Fikri bilang ekspetasi pasar terhadap RDG BI bahwa ada langkah-langkah yang akan dilakukan BI untuk mencapai inflasi optimal. Hal ini mengingat bulan lalu justru terjadi deflasi.
Selain itu, pasar juga akan melihat market operation apa yang akan dilakukan untuk menjaga stabilitas rupiah dan pasar keuangan penurunan cadangan devisa dan meningkatnya kepemilikan asing di SBN.
Dengan adanya ekspetasi tersebut, Fikri menilai dampaknya bisa terwujud dalam kepercayaan bahwa fundamental ekonomi dalam negeri sedang baik dan bisa membentuk sentimen positif di pasar surat utang.
Selain itu, Fikri juga optimistis akan ada penurunan yield dan stabilitas di pasar keuangan domestik. “Hingga akhir tahun kami proyeksikan yield antara 6,8%-7,3%,” ujar Fikri.
Untuk ke depannya, Fikri berpendapat bahwa pasar obligasi Indonesia masih terlihat positif dari segi Surat Utang Negara (SUN) maupun surat utang korporasi. Hal positif tersebut nampak dari fundamental ekonomi Indonesia yang tergolong baik dibandingkan beberapa negara.
Hanya saja tetap ada risiko yang terjadi namun sifatnya tidak terlalu besar. “Baik SUN ataupun surat utang korporasi saya masih melihat hal yang positif,” ujar Fikri.
Fikri menyampaikan bahwa tantangan dari SUN adalah adanya risiko dari global yang bisa jadi meningkat. Risiko global itu datang dari isu resesi dengan penurunan pertumbuhan ekonomi khususnya di negara-negara maju dan risiko geopolitik.

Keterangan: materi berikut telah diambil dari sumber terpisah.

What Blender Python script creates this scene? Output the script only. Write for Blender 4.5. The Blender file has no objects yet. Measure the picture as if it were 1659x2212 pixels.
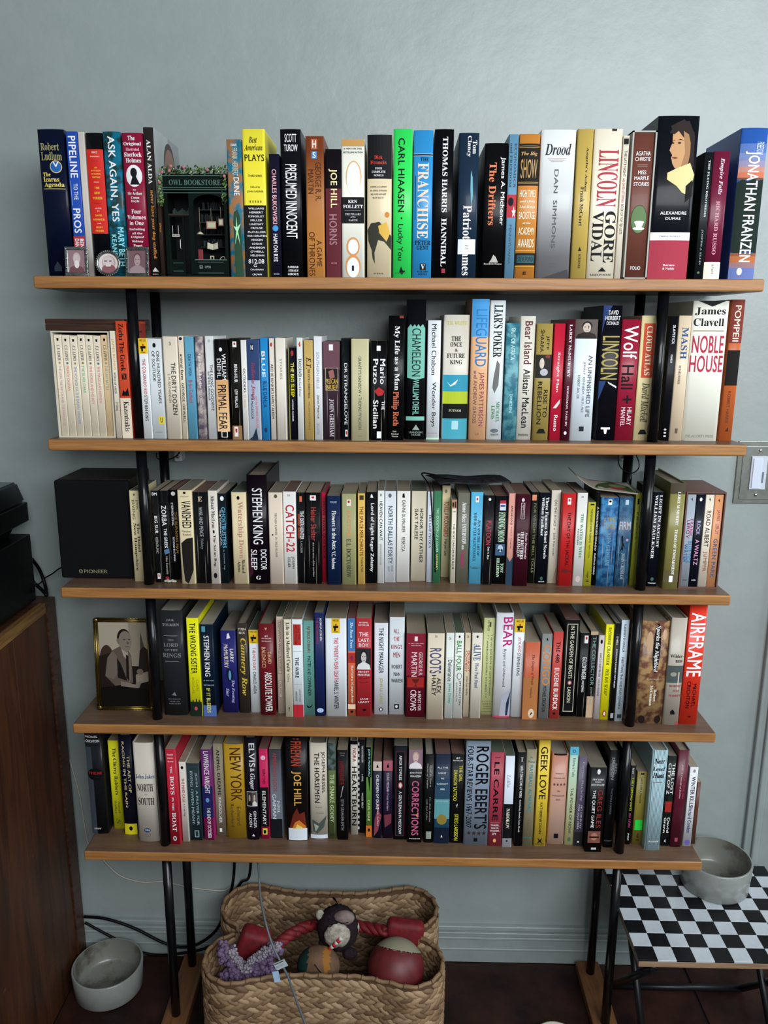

Sedangkan untuk surat utang korporasi, tantangan terletak dari pertumbuhan ekonomi domestik dan cashflow dari masing-masing korporasi.
Ramdhan juga menilai proyeksi obligasi masih baik. Ini dilihat dari yield yang semakin menguat.
Baca Juga: BTPN akan terbitkan obligasi Rp 1 triliun, catat jadwalnya
Ia bilang yield SUN dalam 10 tahun bisa mencapai 7% - 7,15%. Selain itu, ia juga menilai hal ini tetap terjadi meskipun jika hasil RDG BI tidak memangkas suku bunganya.
Ia bilang dampak negatif jika tidak ada pemangkasan suku bunga acuan sangat kecil. “Pasar kita tetap menarik walau potensi wait and see dari investor cukup terbuka,” ujar Ramdhan.
Saat ini, Ramdhan dan Fikri juga mengatakan bahwa pasar obligasi juga akan dipengaruhi dengan penantian pelaku pasar terhadap pengumuman kabinet baru dari pemerintahan Jokowi - Ma’ruf Amin.
Fikri menilai pasar masih wait and see dengan nama-nama menteri yang akan mengisi kursi menteri di bidang perekonomian.
Sedangkan Ramdhan optimistis akan berpengaruh positif karena dinilai memiliki semangat pengelolaan yang lebih baik.